(SHORT PROBLEM): Reproduce from the records below, with no pictures, exactly the lines between the one containing "Recreate this scene" and the one containing "return Vector(((e1 - 425.0)", inclusive.

================================

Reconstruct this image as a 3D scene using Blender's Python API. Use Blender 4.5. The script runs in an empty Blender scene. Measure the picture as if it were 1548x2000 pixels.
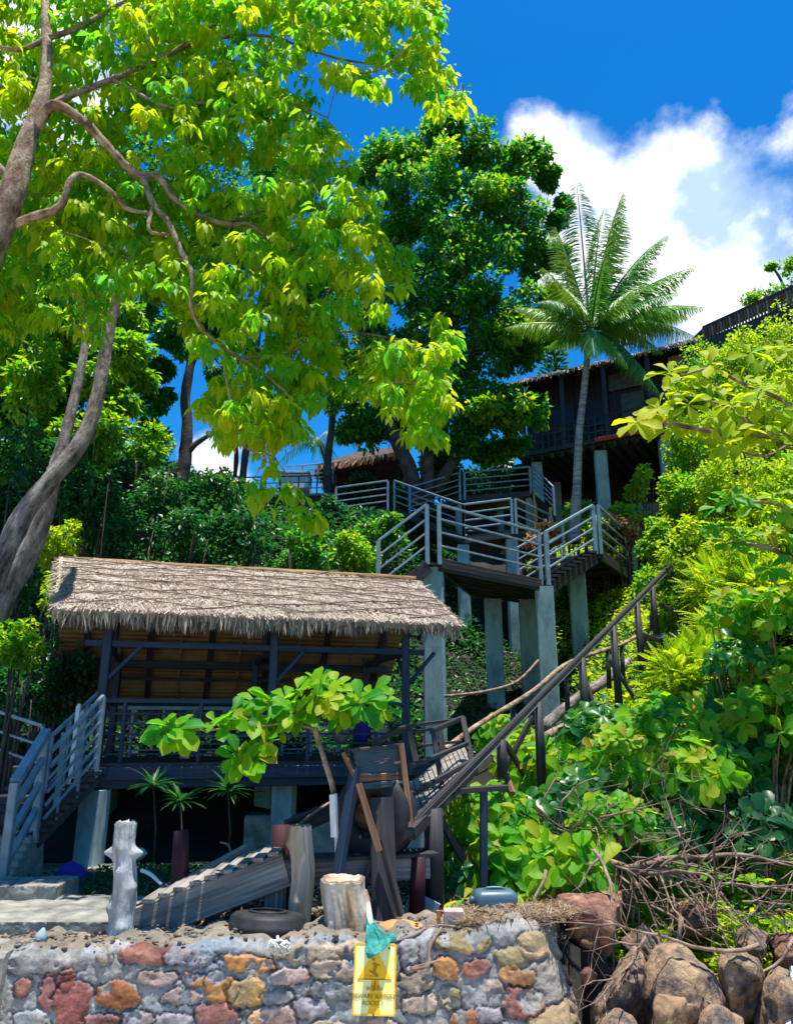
import bpy, bmesh, math, random
import numpy as np
from mathutils import Vector, Matrix, noise as mnoise
R=math.radians
rnd=random.Random(7); rs=np.random.RandomState(7)
sc=bpy.context.scene; COL=sc.collection
# ---------------------------------------------------------------- camera
F=1500.0; PITCH=R(16); CZ=1.7
cam=bpy.data.cameras.new('camera'); co=bpy.data.objects.new('camera',cam); COL.objects.link(co)
co.location=(0,0,CZ); co.rotation_euler=(R(90)+PITCH,0,0)
cam.sensor_fit='VERTICAL'; cam.sensor_height=36; cam.sensor_width=36; cam.lens=27; cam.clip_end=3000; cam.clip_start=.05
sc.camera=co
# ---------------------------------------------------------------- light
SUN=Vector((0.08,-0.08,0.99)).normalized()
EL=math.asin(SUN.z); AZ=math.atan2(SUN.x,SUN.y)
w=bpy.data.worlds.new('World'); sc.world=w; w.use_nodes=True
nt=w.node_tree; nt.nodes.clear()
def N(t,ty,**k):
    n=t.nodes.new(ty)
    for a,b in k.items(): setattr(n,a,b)
    return n
out=N(nt,'ShaderNodeOutputWorld'); bg=N(nt,'ShaderNodeBackground'); bg.inputs[1].default_value=0.10
sky=N(nt,'ShaderNodeTexSky',sky_type='NISHITA',sun_disc=False); sky.sun_elevation=EL; sky.sun_rotation=AZ
sky.air_density=1.0; sky.dust_density=0.3; sky.ozone_density=3.0
hs=N(nt,'ShaderNodeHueSaturation'); hs.inputs['Saturation'].default_value=1.42; hs.inputs['Value'].default_value=1.0
nt.links.new(sky.outputs[0],hs.inputs['Color'])
tint=N(nt,'ShaderNodeMix',data_type='RGBA',blend_type='MULTIPLY'); tint.inputs[0].default_value=1
nt.links.new(hs.outputs[0],tint.inputs[6]); tint.inputs[7].default_value=(0.50,1.08,1.2,1)
tc=N(nt,'ShaderNodeTexCoord')
def vmath(op,a,b=None,val=None):
    n=N(nt,'ShaderNodeVectorMath',operation=op); nt.links.new(a,n.inputs[0])
    if b is not None: n.inputs[1].default_value=b
    return n
def fmath(t,op,a,b):
    n=N(t,'ShaderNodeMath',operation=op)
    for i,x in enumerate((a,b)):
        if isinstance(x,(int,float)): n.inputs[i].default_value=x
        else: t.links.new(x,n.inputs[i])
    return n.outputs[0]
def ramp(t,inp,stops,interp='LINEAR'):
    r=N(t,'ShaderNodeValToRGB'); r.color_ramp.interpolation=interp
    e=r.color_ramp.elements
    while len(e)<len(stops): e.new(.5)
    for x,(p,c) in zip(e,stops):
        x.position=p; x.color=(c[0],c[1],c[2],1) if not isinstance(c,(int,float)) else (c,c,c,1)
    if inp is not None: t.links.new(inp,r.inputs[0])
    return r
def pdir(px,py):
    dx=(px-774)/F; dy=(1000-py)/F
    return Vector((dx,math.cos(PITCH)-dy*math.sin(PITCH),math.sin(PITCH)+dy*math.cos(PITCH)))
nz=N(nt,'ShaderNodeTexNoise'); nz.inputs['Scale'].default_value=5.5; nz.inputs['Detail'].default_value=11; nz.inputs['Roughness'].default_value=.58
mp=N(nt,'ShaderNodeMapping'); mp.inputs['Location'].default_value=(1.3,.4,.2); mp.inputs['Scale'].default_value=(1,1,1.15)
nt.links.new(tc.outputs['Generated'],mp.inputs[0]); nt.links.new(mp.outputs[0],nz.inputs['Vector'])
def blob(px,py,rad):
    d=pdir(px,py).normalized()
    s=vmath('DISTANCE',tc.outputs['Generated'],tuple(d))
    return fmath(nt,'DIVIDE',s.outputs['Value'],rad)
b1=blob(1340,440,.20); b2=blob(1130,290,.08); b3=blob(420,930,.07); b4=blob(1500,600,.13); b5=blob(1370,330,.10); b6=blob(60,60,.15)
m=b1
for q in (b2,b3,b4,b5,b6): m=fmath(nt,'MINIMUM',m,q)
inv=fmath(nt,'SUBTRACT',1.0,m)
inv=fmath(nt,'MAXIMUM',inv,-0.8)
b7=fmath(nt,'MAXIMUM',fmath(nt,'SUBTRACT',1.0,blob(1300,-40,.20)),0.0)
s1=fmath(nt,'ADD',fmath(nt,'MULTIPLY',b7,-1.1),fmath(nt,'ADD',fmath(nt,'MULTIPLY',inv,1.0),fmath(nt,'MULTIPLY',fmath(nt,'SUBTRACT',nz.outputs[0],.53),2.5)))
mask=ramp(nt,s1,[(-0.0,0),(0.10,.12),(.3,.6),(.6,1.0)])
nz2=N(nt,'ShaderNodeTexNoise'); nz2.inputs['Scale'].default_value=11; nz2.inputs['Detail'].default_value=9
nt.links.new(mp.outputs[0],nz2.inputs['Vector'])
cc=ramp(nt,nz2.outputs[0],[(.38,(3.6,4.9,6.6)),(.50,(7.4,7.8,8.6)),(.6,(9.3,9.3,9.4))])
cm=N(nt,'ShaderNodeMix',data_type='RGBA'); nt.links.new(mask.outputs[0],cm.inputs[0]); nt.links.new(tint.outputs[2],cm.inputs[6]); nt.links.new(cc.outputs[0],cm.inputs[7])
nt.links.new(cm.outputs[2],bg.inputs[0]); nt.links.new(bg.outputs[0],out.inputs[0])
sl=bpy.data.lights.new('sun','SUN'); sl.energy=5.0; sl.angle=R(.5); sl.color=(1,.95,.84)
so=bpy.data.objects.new('sun',sl); COL.objects.link(so); so.rotation_euler=(-SUN).to_track_quat('-Z','Y').to_euler()
so.location=(0,0,60)
sc.view_settings.view_transform='Standard'; sc.view_settings.look='None'; sc.view_settings.exposure=0.78; sc.view_settings.gamma=1
sc.cycles.max_bounces=8; sc.cycles.transparent_max_bounces=4

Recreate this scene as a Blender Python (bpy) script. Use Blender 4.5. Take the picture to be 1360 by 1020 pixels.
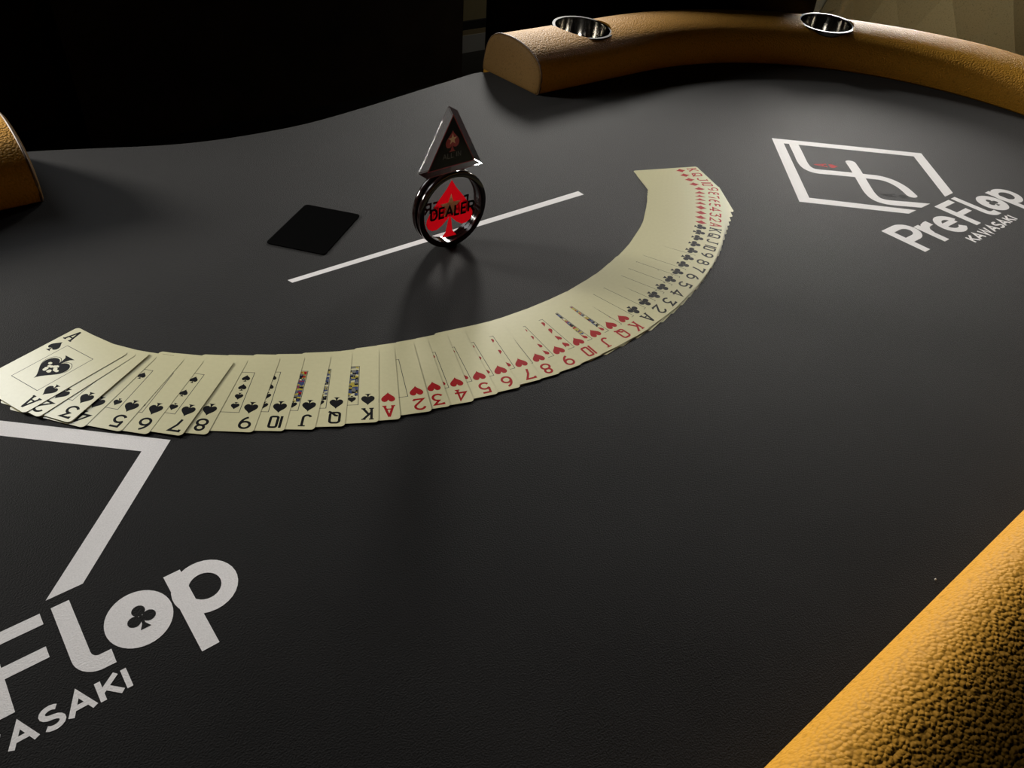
import bpy, bmesh, math, random
from mathutils import Matrix, Vector
random.seed(7)
for o in list(bpy.data.objects): bpy.data.objects.remove(o)
scene = bpy.context.scene
COL = scene.collection
PI = math.pi
TZ = 0.76                                   # height of the cloth above the floor
def tb(e1, e2, z=0.0):
    """millimetres measured on the table top -> metres in the room"""
    return Vector(((e1 - 425.0) / 1000, (e2 - 448.0) / 1000, TZ + z / 1000))

# ------------------------------------------------------------------ camera
F_PX, PITCH, ROLL, CAM_H, YAW = 1021.0, 0.696428, 0.0895506, 402.89, math.radians(41.6)
def cam_axes():
    cp, sp, cr, sr = math.cos(PITCH), math.sin(PITCH), math.cos(ROLL), math.sin(ROLL)
    right0, up0, fwd = Vector((1, 0, 0)), Vector((0, sp, cp)), Vector((0, cp, -sp))
    R = Matrix.Rotation(-YAW, 3, 'Z')
    return R @ (cr * right0 + sr * up0), R @ (-sr * right0 + cr * up0), R @ fwd
cr_, cu_, cf_ = cam_axes()
cam_d = bpy.data.cameras.new('camera')
cam_d.sensor_fit = 'HORIZONTAL'; cam_d.sensor_width = 36.0; cam_d.lens = F_PX / 1360 * 36.0
cam_d.clip_start = 0.01; cam_d.clip_end = 60
cam = bpy.data.objects.new('camera', cam_d); COL.objects.link(cam)
M = Matrix((cr_, cu_, -cf_)).transposed().to_4x4(); M.translation = tb(0, 0, CAM_H)
cam.matrix_world = M
scene.camera = cam

# ------------------------------------------------------------------ world, lights, exposure
vs = scene.view_settings
vs.view_transform = 'Standard'; vs.look = 'None'; vs.gamma = 1.0; vs.use_curve_mapping = False
vs.exposure = 0.0
world = bpy.data.worlds.new('room_air'); scene.world = world; world.use_nodes = True
bgn = world.node_tree.nodes['Background']
bgn.inputs['Color'].default_value = (1.0, 0.95, 0.9, 1); bgn.inputs['Strength'].default_value = 0.0008

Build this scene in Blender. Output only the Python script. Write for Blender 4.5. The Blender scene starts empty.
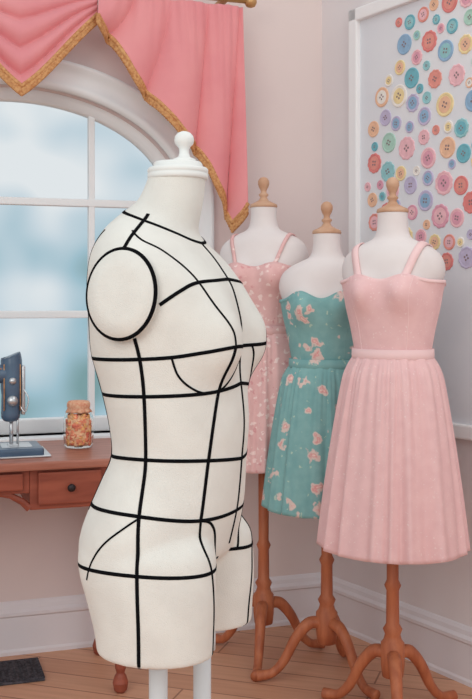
import bpy, bmesh, math, random
from mathutils import Vector, Matrix
from mathutils.bvhtree import BVHTree
random.seed(4)
scene = bpy.context.scene
try:
    scene.view_settings.view_transform = 'Standard'
    scene.view_settings.look = 'None'
except Exception: pass
CAMZ = 1.19
pi = math.pi

# ------------------------------------------------------------ materials
def lin(c):
    r = []
    for v in c:
        v = v/255.0
        r.append(v/12.92 if v <= .04045 else ((v+.055)/1.055)**2.4)
    return (r[0], r[1], r[2], 1.0)

def mat(name, rgb, rough=.7, metal=0.0, rgb2=None, nscale=8, bump=0.0, bscale=200, sheen=0.0, stretch=None, spec=0.3):
    m = bpy.data.materials.new(name); m.use_nodes = True
    nt = m.node_tree; b = nt.nodes['Principled BSDF']
    b.inputs['Roughness'].default_value = rough
    b.inputs['Metallic'].default_value = metal
    b.inputs['Specular IOR Level'].default_value = spec
    if sheen: b.inputs['Sheen Weight'].default_value = sheen
    tc = nt.nodes.new('ShaderNodeTexCoord')
    n = nt.nodes.new('ShaderNodeTexNoise'); n.inputs['Scale'].default_value = nscale
    n.inputs['Detail'].default_value = 4
    mp = nt.nodes.new('ShaderNodeMapping')
    if stretch: mp.inputs['Scale'].default_value = stretch
    nt.links.new(tc.outputs['Object'], mp.inputs['Vector'])
    nt.links.new(mp.outputs['Vector'], n.inputs['Vector'])
    cr = nt.nodes.new('ShaderNodeValToRGB')
    cr.color_ramp.elements[0].position = .35; cr.color_ramp.elements[1].position = .65
    cr.color_ramp.elements[0].color = lin(rgb)
    cr.color_ramp.elements[1].color = lin(rgb2 if rgb2 else rgb)
    nt.links.new(n.outputs['Fac'], cr.inputs['Fac'])
    nt.links.new(cr.outputs['Color'], b.inputs['Base Color'])
    if bump:
        n2 = nt.nodes.new('ShaderNodeTexNoise'); n2.inputs['Scale'].default_value = bscale
        nt.links.new(tc.outputs['Object'], n2.inputs['Vector'])
        bp = nt.nodes.new('ShaderNodeBump'); bp.inputs['Strength'].default_value = bump
        bp.inputs['Distance'].default_value = .002
        nt.links.new(n2.outputs['Fac'], bp.inputs['Height'])
        nt.links.new(bp.outputs['Normal'], b.inputs['Normal'])
    return m

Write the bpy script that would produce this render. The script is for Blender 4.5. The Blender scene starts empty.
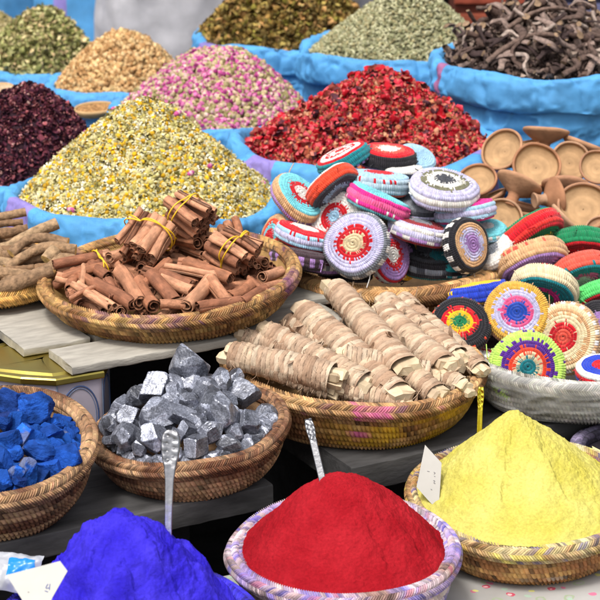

================================

(RIGHT ANSWER):
Recreate this scene as a Blender Python (bpy) script. Use Blender 4.5. Take the picture to be 1360 by 1020 pixels.
import bpy, bmesh, math, random
from mathutils import Matrix, Vector
random.seed(7)
for o in list(bpy.data.objects): bpy.data.objects.remove(o)
scene = bpy.context.scene
COL = scene.collection
PI = math.pi
TZ = 0.76                                   # height of the cloth above the floor
def tb(e1, e2, z=0.0):
    """millimetres measured on the table top -> metres in the room"""
    return Vector(((e1 - 425.0) / 1000, (e2 - 448.0) / 1000, TZ + z / 1000))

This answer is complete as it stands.